Brown soon made his presence felt at Shutts & Bowen, taking a leadership role in the management of the firm and establishing a leading financial services practice. He became involved with the movement to break down the legal barriers to interstate banking in Florida, which were designed to protect local institutions, but limited the range of providers for consumers and businesses. “Working with our legal counterparts in New York, we conceived the idea of a non-bank bank,” Brown says. Using that approach, Brown was able to set up an investment advisory office for U.S. Trust in Palm Beach, as well as trust company subsidiaries, and, ultimately, deposit taking subsidiaries for major money center banks.

However, Brown had less success in convincing banking regulators to permit the establishment of industrial savings banks in the State. “We felt that we could use those vehicles to allow out-of-state commercial and investment banks to establish regional operations in Florida, enhancing financial activity and stimulating job creation,” he says. “It faced a ton of opposition from the local banking industry and did not go through. Following our approach, Utah benefited substantially from our idea in Florida.”

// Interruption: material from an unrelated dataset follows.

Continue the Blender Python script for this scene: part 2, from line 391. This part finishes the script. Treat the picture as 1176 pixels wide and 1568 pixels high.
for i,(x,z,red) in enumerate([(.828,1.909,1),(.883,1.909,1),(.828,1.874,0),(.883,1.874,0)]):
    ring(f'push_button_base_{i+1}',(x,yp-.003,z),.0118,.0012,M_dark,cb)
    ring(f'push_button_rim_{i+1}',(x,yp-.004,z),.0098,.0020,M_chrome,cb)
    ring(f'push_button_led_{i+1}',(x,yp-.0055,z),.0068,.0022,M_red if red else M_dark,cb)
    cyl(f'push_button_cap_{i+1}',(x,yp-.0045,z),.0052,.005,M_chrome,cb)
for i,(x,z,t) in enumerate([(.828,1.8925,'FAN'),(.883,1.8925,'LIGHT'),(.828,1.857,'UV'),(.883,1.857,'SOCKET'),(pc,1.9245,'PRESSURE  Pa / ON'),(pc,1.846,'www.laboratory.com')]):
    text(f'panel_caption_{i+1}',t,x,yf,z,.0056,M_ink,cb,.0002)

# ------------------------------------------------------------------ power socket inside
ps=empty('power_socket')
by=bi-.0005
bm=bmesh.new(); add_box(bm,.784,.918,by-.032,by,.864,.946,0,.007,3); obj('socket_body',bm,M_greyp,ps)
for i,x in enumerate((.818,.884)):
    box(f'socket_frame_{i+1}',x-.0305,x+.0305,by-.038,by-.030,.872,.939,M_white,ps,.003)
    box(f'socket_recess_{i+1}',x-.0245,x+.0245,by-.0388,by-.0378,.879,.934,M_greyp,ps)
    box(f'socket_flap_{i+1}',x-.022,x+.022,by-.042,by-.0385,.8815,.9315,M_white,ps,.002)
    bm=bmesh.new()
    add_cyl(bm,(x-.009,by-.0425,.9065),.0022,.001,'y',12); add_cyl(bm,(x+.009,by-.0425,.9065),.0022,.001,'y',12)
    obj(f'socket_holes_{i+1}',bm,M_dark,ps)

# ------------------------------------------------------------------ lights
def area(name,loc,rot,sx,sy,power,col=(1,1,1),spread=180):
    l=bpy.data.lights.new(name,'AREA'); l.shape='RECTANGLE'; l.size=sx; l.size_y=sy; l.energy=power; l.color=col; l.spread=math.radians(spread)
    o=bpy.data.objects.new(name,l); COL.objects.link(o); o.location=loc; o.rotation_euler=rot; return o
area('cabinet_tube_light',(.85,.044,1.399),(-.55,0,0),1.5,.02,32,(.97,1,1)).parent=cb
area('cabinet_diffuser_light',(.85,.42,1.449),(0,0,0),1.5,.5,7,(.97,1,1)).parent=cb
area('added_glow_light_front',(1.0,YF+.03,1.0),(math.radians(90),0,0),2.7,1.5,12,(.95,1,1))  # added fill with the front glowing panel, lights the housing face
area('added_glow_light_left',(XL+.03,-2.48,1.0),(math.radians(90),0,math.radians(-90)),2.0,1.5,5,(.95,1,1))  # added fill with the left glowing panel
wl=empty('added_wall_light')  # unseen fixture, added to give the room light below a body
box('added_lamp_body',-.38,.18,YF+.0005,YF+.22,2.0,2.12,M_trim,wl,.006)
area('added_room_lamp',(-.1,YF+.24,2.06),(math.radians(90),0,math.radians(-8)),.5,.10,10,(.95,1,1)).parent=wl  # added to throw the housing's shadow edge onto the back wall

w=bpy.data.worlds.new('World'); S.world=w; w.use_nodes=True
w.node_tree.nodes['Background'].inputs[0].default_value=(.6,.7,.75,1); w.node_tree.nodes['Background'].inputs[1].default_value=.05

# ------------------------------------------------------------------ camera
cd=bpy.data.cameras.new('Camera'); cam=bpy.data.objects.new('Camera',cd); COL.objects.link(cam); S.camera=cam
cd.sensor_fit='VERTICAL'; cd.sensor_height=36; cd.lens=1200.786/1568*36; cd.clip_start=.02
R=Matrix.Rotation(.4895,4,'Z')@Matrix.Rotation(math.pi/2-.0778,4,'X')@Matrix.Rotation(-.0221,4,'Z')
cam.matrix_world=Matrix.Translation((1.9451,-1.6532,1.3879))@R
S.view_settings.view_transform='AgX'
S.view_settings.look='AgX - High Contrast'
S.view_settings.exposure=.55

In the late 1970s, Brown turned his attention to international banking where his legal and advocacy work helped to reshape South Florida’s economy. He played a role in urging the Florida Legislature to open the door to international banking in 1978. He then represented the first out-of-state bank to establish a non-Edge Act banking office in Florida.

In the 1980s, Brown was a leader in the push to change state regulations so that regional and money center banks could open full-service offices in Florida. Twenty years later, he helped convince the Legislature to change provisions that made it difficult for Florida companies to compete with offshore locations in selling life insurance and annuity products to international clients. Again, the goal was to broaden the base of the state’s economy and create new jobs. In 2006, Brown was honored by The Beacon Council, Miami-Dade’s economic development organization, for his efforts in encouraging the development of Florida as an international insurance center.

“I have been delighted with the receptiveness of the Florida Office of Financial Regulation and the state Legislature to make changes to keep the climate favorable for international business,” he says.

Today, Florida’s banking sector has been devastated by the downturn in the state’s real estate markets. “So many banks have seen the value of their loan portfolios decline,” he says. “Many will run out of capital unless there is some sort of replenishment. In my opinion, the regulators need to encourage private equity investors to step into these situations — otherwise the FDIC (Federal Deposit Insurance Corp.) will have to take them over.”

Another challenge for bankers is the increasing cost of compliance. “The U.S. regulatory framework for international banking imposes a number of monitoring and reporting obligations,” he says. “No one would argue about the need to prevent money laundering and other criminal activities, but the cost of compliance keeps rising, putting U.S. banks at a competitive disadvantage in the global market.”


Through the years, Brown has also played a key management role in the development of Shutts & Bowen, while building the financial services industry practice. During his term as chairman of the Executive Committee, the firm has grown from fewer than 35 lawyers based in Miami to 225 lawyers located in six offices throughout the state. “I consider myself most fortunate,” he says. “I greatly enjoy the practice of law and participation in the management of a major Florida law firm.”

In serving his clients and participating in the management of the firm, Brown continues to put in long hours. To relax, he and his wife Melanie take their two sons to the Keys, where Brown enjoys boating and windsurfing.

Reflecting on his career, Brown says, “For me, one of the best parts of practicing law is the creative process; Finding innovative, workable solutions to clients’ problems keeps things fun. In this field, there is always a new challenge.”